Will Derry and Belfast by the late twenties have small nuclear energy stations? We are not talking here of the giant nuclear power stations across the water or the one being built in Somerset, England covering 10 football fields. We are talking about the new small nuclear energy plants developed by Rolls-Royce. They are only a tenth of the size and RR is pouring near £500m into their development. Sixteen ‘mighty minis’ are planned for England.

Each mini RR nuclear energy plant can power one million homes. So two for Northern Ireland would do the job.

Northern Ireland already uses nuclear-generated electricity. Electricity is pumped undersea from Scotland to Moyle, Co Antrim by the Moyle Interconnector.     So some of this electricity will be Scottish nuclear power generated on Scottish soil. A fact those in Northern Ireland who oppose nuclear energy plants on Northern Ireland soil must put into their pipe and smoke – and Northern Ireland holiday homeowners in Donegal will be using French nuclear energy. The new undersea Celtic Connector links France to the Cork coast. France generates 70 per cent of its power from nuclear.

RR’s world-class nuclear energy scientists are confident of strong demand worldwide for their mighty mini nuclear energy stations.  Even the Republic might buy one by repealing prohibition of nuclear energy generation on Irish soil.

Importing nuclear energy from French soil – enough to power half a million homes – to the 26 counties has undermined this prohibition position.

It seems therefore, north and south, a coach and four is driving through the ‘no nuclear energy stations on our soil’ argument.

So, in the May elections I will be asking Foyle constituency candidates what’s their vision for Derry and Belfast, becoming part of the fast emerging new mighty mini nuclear energy age?

TOM BRADLEY


Derry City

Another day, another atrocity

LAST Wednesday morning  3am 300 Israeli police surrounded the home of a Palestinian family of 15 and proceeded to demolish it with bulldozers, casting the family onto the street with temperatures below zero and in freezing rain.
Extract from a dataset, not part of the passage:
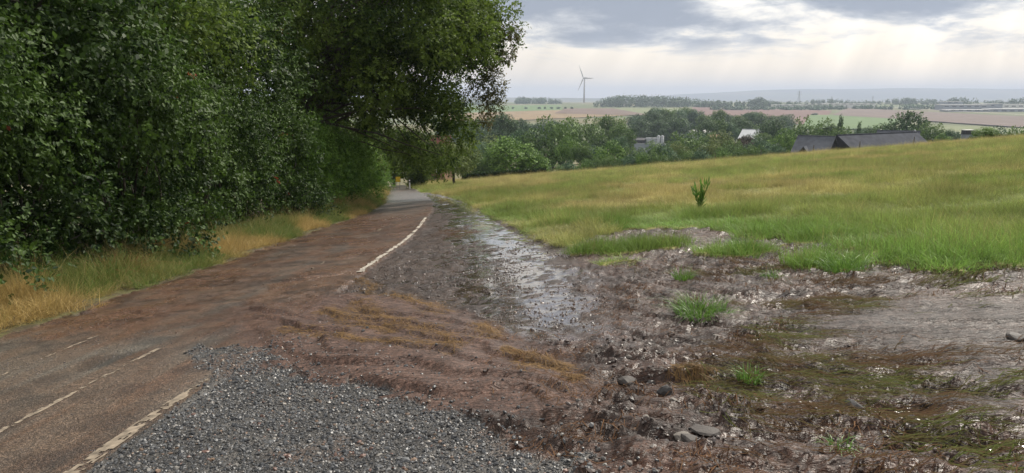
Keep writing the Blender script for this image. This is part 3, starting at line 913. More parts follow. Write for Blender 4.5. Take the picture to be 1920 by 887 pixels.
SG = 'straw drifts left on the mud fan'
drift('straw_drift', 'golden straw clump at the near end of the long white edge line', [(672, 520), (695, 535), (690, 552)], .10, 700, M['straw'], .05, group=SG)
drift('straw_drift', 'upper straw drift beside the wet wash, short and crescent shaped', [(726, 545), (750, 556), (790, 575), (838, 590)], .06, 900, M['straw'], .06, group=SG)
drift('straw_drift', 'longest golden straw drift across the middle of the mud fan', [(660, 573), (700, 597), (735, 615), (790, 628), (830, 642), (864, 662)], .065, 1500, M['straw'], .07, group=SG)
drift('straw_drift', 'straw band below the longest drift, nearer the lane', [(604, 586), (640, 602), (690, 618), (730, 632)], .06, 900, M['straw'], .05, group=SG)
drift('straw_drift', 'thin straw line along the ridge above the bare mud terraces', [(520, 622), (590, 632), (690, 648), (760, 655), (826, 655)], .035, 700, M['straw'], .035, group=SG)
drift('straw_drift', 'short straw tongue at the edge of the wet wash', [(884, 612), (905, 622), (930, 634)], .05, 450, M['straw'], .06, group=SG)
drift('straw_drift', 'rust brown straw heap low on the fan beside the stony wash', [(945, 658), (985, 672), (1010, 678), (1062, 690)], .045, 900, M['straw'], .07, group=SG)
drift('straw_drift', 'tiny straw knot below the rust brown heap', [(1060, 704), (1076, 716)], .03, 200, M['straw'], .05, group=SG)
drift('straw_drift', 'tan straw heap resting on a dark clod in the stony wash', [(1262, 688), (1295, 694), (1325, 704)], .05, 500, M['straw'], .07, group=SG)
drift('root_mat', 'reddish brown root mat in the middle of the far wash', [(822, 434), (850, 437), (885, 441)], .32, 900, M['redstraw'], .10, (.10, .25), cat='roots')


def tuft(label, px, py, width, height, n, mat, lean=.8, seed=0, name='grass_tuft', group='green tufts standing in the mud'):
    x, y = gnd(px, py); r = np.random.default_rng(800 + seed)
    V, F, rnd = blades(n, width / 2, height * .55, height * 1.15, .008, lean, r, segs=4, curl=.75)
    me = mesh_np(name, V, F, mat, {'rnd': ('FLOAT', rnd)})
    return tag(put(name, me, None, (x, y, ground_z(x, y) - .01)), label, 'grass tuft', group)


tuft('largest bright green grass tuft alone in the middle of the mud', 1315, 592, .50, .22, 420, M['tuft'], .95, 1)
tuft('upright light green grass tuft uphill of the largest one', 1281, 528, .22, .22, 130, M['tuft'], .6, 2)
tuft('low yellow green tuft among flattened grass and brown roots', 1405, 712, .16, .12, 90, M['tuft'], .8, 3)
tuft('bushy dark based tuft on the border of mud and meadow', 1580, 512, .42, .30, 300, M['tuft'], .8, 4)
tuft('small pale tuft on the mud between the border grass patches', 1445, 525, .25, .10, 90, M['tuft'], 1.0, 5)
tuft('tuft at the lower edge of the mud beside the big stones', 1575, 840, .12, .08, 60, M['tuft'], 1.0, 6)
tuft('spiky green tuft in the wet hollow behind the mud', 1395, 478, .45, .26, 220, M['tuft'], .55, 7)


def weed():
    x, y = gnd(1311, 404); root = empty('dock_plant', (x, y, ground_z(x, y)))
    tag(root, 'green dock plant standing tall above the meadow grass', 'plant')
    r = np.random.default_rng(5)
    for k in range(6):
        a = r.uniform(0, 6.28); top = Vector((math.cos(a) * .20, math.sin(a) * .12, r.uniform(.45, .8)))
        MB().tube([Vector((0, 0, 0)), top * .5 + Vector((0, 0, .05)), top], [.009, .007, .003], 5).build('stem', M['tuft'], root)
        n = 16; t = r.uniform(.15, 1.0, n); P = np.array(top)[None] * t[:, None]; D = np.stack([r.normal(0, .5, n), r.normal(0, .5, n), r.uniform(.5, 1.6, n)], 1)
        V, F, m = leaf_faces(P, D, r.normal(0, 1, (n, 3)), r.uniform(.12, .24, n), .22, True)
        put('leaves', mesh_np('leaves', V, F, M['tuft'], {'rnd': ('FLOAT', np.repeat(r.uniform(.2, .8, n), m))}), root)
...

The Salihiya family had lived there since the 1950s.

The police had attempted to carry out the destruction last Monday but withdrew due to the presence of journalists and European diplomats but in the early hours of Wednesday, they were able to proceed without these witnesses to their nefarious actions.

This area of East Jerusalem known as Sheikh Jarrah, illegally occupied by Israel, is populated by Palestinians driven from their homes in 1948 in what became known as The Nakba or disaster and has been routinely neglected by the municipal authority, with overcrowded schools and rubbish piled up in the streets. Small groups of right-wing Zionist zealots have taken up residence in the homes of evicted Palestinians and are instrumental in the continued ethnic cleansing of this part of the city.

Another day, another atrocity

EUGENE F PARTE


Belfast BT9

Stunning claim not well founded

Killian McNicholl’s belief (January 17) that an invasion of Northern Ireland by the Irish army in the summer of 1969 would have resulted in “that big an incident that the United Nations would have had no choice but to have come in” is not well-founded.

In the event of such an invasion, intervention by Nato rather than the UN would have occurred as the United Kingdom government would have invoked Article 5 of the North Atlantic Treaty  – the section which obliges all members to come to the aid of any country in the organisation which has been attacked. The result would have been that the Republic would have found itself under attack from troops from North America and Europe.

Perhaps it was the realisation that Nato would become involved rather than pressure from British intelligence (as Mr McNicholl suggests ) which persuaded Dublin that an invasion should not be launched.